▶ _MATERIAL_

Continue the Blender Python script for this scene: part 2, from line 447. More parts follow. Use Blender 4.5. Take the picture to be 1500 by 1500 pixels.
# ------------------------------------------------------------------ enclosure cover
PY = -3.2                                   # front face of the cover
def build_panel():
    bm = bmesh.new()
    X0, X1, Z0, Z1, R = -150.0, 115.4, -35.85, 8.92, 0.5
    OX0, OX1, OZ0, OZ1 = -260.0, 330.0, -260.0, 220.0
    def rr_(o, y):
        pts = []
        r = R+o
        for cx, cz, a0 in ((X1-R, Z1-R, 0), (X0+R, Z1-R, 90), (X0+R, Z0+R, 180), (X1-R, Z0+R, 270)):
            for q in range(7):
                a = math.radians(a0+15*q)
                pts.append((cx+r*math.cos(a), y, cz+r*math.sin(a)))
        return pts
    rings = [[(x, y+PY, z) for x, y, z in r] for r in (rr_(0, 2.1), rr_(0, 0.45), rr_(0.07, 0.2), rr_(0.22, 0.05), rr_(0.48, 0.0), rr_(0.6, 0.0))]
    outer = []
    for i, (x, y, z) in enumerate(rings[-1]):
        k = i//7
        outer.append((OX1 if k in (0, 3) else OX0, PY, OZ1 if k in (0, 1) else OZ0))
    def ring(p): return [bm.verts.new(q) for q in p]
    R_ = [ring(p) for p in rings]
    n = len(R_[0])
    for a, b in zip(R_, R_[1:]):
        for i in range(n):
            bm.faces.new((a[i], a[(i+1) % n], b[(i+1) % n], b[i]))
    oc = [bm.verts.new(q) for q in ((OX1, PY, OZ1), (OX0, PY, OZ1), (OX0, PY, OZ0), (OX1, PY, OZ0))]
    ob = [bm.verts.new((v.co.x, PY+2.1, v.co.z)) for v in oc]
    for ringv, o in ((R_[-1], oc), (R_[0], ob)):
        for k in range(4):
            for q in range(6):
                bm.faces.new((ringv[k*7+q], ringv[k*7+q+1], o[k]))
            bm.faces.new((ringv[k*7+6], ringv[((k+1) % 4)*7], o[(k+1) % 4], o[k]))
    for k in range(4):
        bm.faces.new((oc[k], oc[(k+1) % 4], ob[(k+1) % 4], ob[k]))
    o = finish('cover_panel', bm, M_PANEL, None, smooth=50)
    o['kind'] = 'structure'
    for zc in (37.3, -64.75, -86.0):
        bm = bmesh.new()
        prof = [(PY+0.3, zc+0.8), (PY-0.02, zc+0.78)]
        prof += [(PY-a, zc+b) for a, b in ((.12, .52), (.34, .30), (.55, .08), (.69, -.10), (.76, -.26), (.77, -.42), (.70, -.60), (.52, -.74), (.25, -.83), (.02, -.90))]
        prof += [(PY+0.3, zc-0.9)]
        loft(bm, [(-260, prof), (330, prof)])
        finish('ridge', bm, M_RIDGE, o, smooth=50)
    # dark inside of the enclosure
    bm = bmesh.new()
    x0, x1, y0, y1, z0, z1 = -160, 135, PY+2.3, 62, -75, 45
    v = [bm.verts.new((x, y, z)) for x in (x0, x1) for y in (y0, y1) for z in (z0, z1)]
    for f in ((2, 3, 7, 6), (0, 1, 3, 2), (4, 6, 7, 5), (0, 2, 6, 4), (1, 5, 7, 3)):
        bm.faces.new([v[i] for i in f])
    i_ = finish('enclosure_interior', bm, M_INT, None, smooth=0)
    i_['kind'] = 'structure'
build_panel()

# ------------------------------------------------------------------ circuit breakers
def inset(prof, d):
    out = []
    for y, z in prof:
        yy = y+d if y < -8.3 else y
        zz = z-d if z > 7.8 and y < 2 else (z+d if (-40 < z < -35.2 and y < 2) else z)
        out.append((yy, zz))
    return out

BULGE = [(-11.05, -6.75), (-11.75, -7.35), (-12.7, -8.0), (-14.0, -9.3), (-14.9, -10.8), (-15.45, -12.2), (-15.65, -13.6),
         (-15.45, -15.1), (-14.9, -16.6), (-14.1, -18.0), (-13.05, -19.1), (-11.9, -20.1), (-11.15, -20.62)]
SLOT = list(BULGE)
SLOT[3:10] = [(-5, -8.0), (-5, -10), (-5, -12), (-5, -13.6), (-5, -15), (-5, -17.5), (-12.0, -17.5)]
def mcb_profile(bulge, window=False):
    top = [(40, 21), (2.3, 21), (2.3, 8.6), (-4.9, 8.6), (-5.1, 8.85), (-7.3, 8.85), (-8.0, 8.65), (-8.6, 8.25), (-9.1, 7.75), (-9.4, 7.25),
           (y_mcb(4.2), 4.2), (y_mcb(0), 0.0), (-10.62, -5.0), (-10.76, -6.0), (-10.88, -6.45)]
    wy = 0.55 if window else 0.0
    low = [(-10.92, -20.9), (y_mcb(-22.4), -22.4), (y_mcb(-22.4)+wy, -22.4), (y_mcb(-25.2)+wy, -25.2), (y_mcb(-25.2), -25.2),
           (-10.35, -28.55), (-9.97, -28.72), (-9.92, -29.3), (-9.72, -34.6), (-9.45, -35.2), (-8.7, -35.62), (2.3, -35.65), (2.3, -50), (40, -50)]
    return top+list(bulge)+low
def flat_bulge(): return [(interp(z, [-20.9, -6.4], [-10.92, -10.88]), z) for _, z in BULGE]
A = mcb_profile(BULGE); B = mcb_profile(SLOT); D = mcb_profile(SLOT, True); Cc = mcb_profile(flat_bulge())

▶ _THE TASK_
Give back the whole listing exactly as it reads.

▶ _FULL OUTPUT_
Continue the Blender Python script for this scene: part 2, from line 447. More parts follow. Use Blender 4.5. Take the picture to be 1500 by 1500 pixels.
# ------------------------------------------------------------------ enclosure cover
PY = -3.2                                   # front face of the cover
def build_panel():
    bm = bmesh.new()
    X0, X1, Z0, Z1, R = -150.0, 115.4, -35.85, 8.92, 0.5
    OX0, OX1, OZ0, OZ1 = -260.0, 330.0, -260.0, 220.0
    def rr_(o, y):
        pts = []
        r = R+o
        for cx, cz, a0 in ((X1-R, Z1-R, 0), (X0+R, Z1-R, 90), (X0+R, Z0+R, 180), (X1-R, Z0+R, 270)):
            for q in range(7):
                a = math.radians(a0+15*q)
                pts.append((cx+r*math.cos(a), y, cz+r*math.sin(a)))
        return pts
    rings = [[(x, y+PY, z) for x, y, z in r] for r in (rr_(0, 2.1), rr_(0, 0.45), rr_(0.07, 0.2), rr_(0.22, 0.05), rr_(0.48, 0.0), rr_(0.6, 0.0))]
    outer = []
    for i, (x, y, z) in enumerate(rings[-1]):
        k = i//7
        outer.append((OX1 if k in (0, 3) else OX0, PY, OZ1 if k in (0, 1) else OZ0))
    def ring(p): return [bm.verts.new(q) for q in p]
    R_ = [ring(p) for p in rings]
    n = len(R_[0])
    for a, b in zip(R_, R_[1:]):
        for i in range(n):
            bm.faces.new((a[i], a[(i+1) % n], b[(i+1) % n], b[i]))
    oc = [bm.verts.new(q) for q in ((OX1, PY, OZ1), (OX0, PY, OZ1), (OX0, PY, OZ0), (OX1, PY, OZ0))]
    ob = [bm.verts.new((v.co.x, PY+2.1, v.co.z)) for v in oc]
    for ringv, o in ((R_[-1], oc), (R_[0], ob)):
        for k in range(4):
            for q in range(6):
                bm.faces.new((ringv[k*7+q], ringv[k*7+q+1], o[k]))
            bm.faces.new((ringv[k*7+6], ringv[((k+1) % 4)*7], o[(k+1) % 4], o[k]))
    for k in range(4):
        bm.faces.new((oc[k], oc[(k+1) % 4], ob[(k+1) % 4], ob[k]))
    o = finish('cover_panel', bm, M_PANEL, None, smooth=50)
    o['kind'] = 'structure'
    for zc in (37.3, -64.75, -86.0):
        bm = bmesh.new()
        prof = [(PY+0.3, zc+0.8), (PY-0.02, zc+0.78)]
        prof += [(PY-a, zc+b) for a, b in ((.12, .52), (.34, .30), (.55, .08), (.69, -.10), (.76, -.26), (.77, -.42), (.70, -.60), (.52, -.74), (.25, -.83), (.02, -.90))]
        prof += [(PY+0.3, zc-0.9)]
        loft(bm, [(-260, prof), (330, prof)])
        finish('ridge', bm, M_RIDGE, o, smooth=50)
    # dark inside of the enclosure
    bm = bmesh.new()
    x0, x1, y0, y1, z0, z1 = -160, 135, PY+2.3, 62, -75, 45
    v = [bm.verts.new((x, y, z)) for x in (x0, x1) for y in (y0, y1) for z in (z0, z1)]
    for f in ((2, 3, 7, 6), (0, 1, 3, 2), (4, 6, 7, 5), (0, 2, 6, 4), (1, 5, 7, 3)):
        bm.faces.new([v[i] for i in f])
    i_ = finish('enclosure_interior', bm, M_INT, None, smooth=0)
    i_['kind'] = 'structure'
build_panel()

# ------------------------------------------------------------------ circuit breakers
def inset(prof, d):
    out = []
    for y, z in prof:
        yy = y+d if y < -8.3 else y
        zz = z-d if z > 7.8 and y < 2 else (z+d if (-40 < z < -35.2 and y < 2) else z)
        out.append((yy, zz))
    return out

BULGE = [(-11.05, -6.75), (-11.75, -7.35), (-12.7, -8.0), (-14.0, -9.3), (-14.9, -10.8), (-15.45, -12.2), (-15.65, -13.6),
         (-15.45, -15.1), (-14.9, -16.6), (-14.1, -18.0), (-13.05, -19.1), (-11.9, -20.1), (-11.15, -20.62)]
SLOT = list(BULGE)
SLOT[3:10] = [(-5, -8.0), (-5, -10), (-5, -12), (-5, -13.6), (-5, -15), (-5, -17.5), (-12.0, -17.5)]
def mcb_profile(bulge, window=False):
    top = [(40, 21), (2.3, 21), (2.3, 8.6), (-4.9, 8.6), (-5.1, 8.85), (-7.3, 8.85), (-8.0, 8.65), (-8.6, 8.25), (-9.1, 7.75), (-9.4, 7.25),
           (y_mcb(4.2), 4.2), (y_mcb(0), 0.0), (-10.62, -5.0), (-10.76, -6.0), (-10.88, -6.45)]
    wy = 0.55 if window else 0.0
    low = [(-10.92, -20.9), (y_mcb(-22.4), -22.4), (y_mcb(-22.4)+wy, -22.4), (y_mcb(-25.2)+wy, -25.2), (y_mcb(-25.2), -25.2),
           (-10.35, -28.55), (-9.97, -28.72), (-9.92, -29.3), (-9.72, -34.6), (-9.45, -35.2), (-8.7, -35.62), (2.3, -35.65), (2.3, -50), (40, -50)]
    return top+list(bulge)+low
def flat_bulge(): return [(interp(z, [-20.9, -6.4], [-10.92, -10.88]), z) for _, z in BULGE]
A = mcb_profile(BULGE); B = mcb_profile(SLOT); D = mcb_profile(SLOT, True); Cc = mcb_profile(flat_bulge())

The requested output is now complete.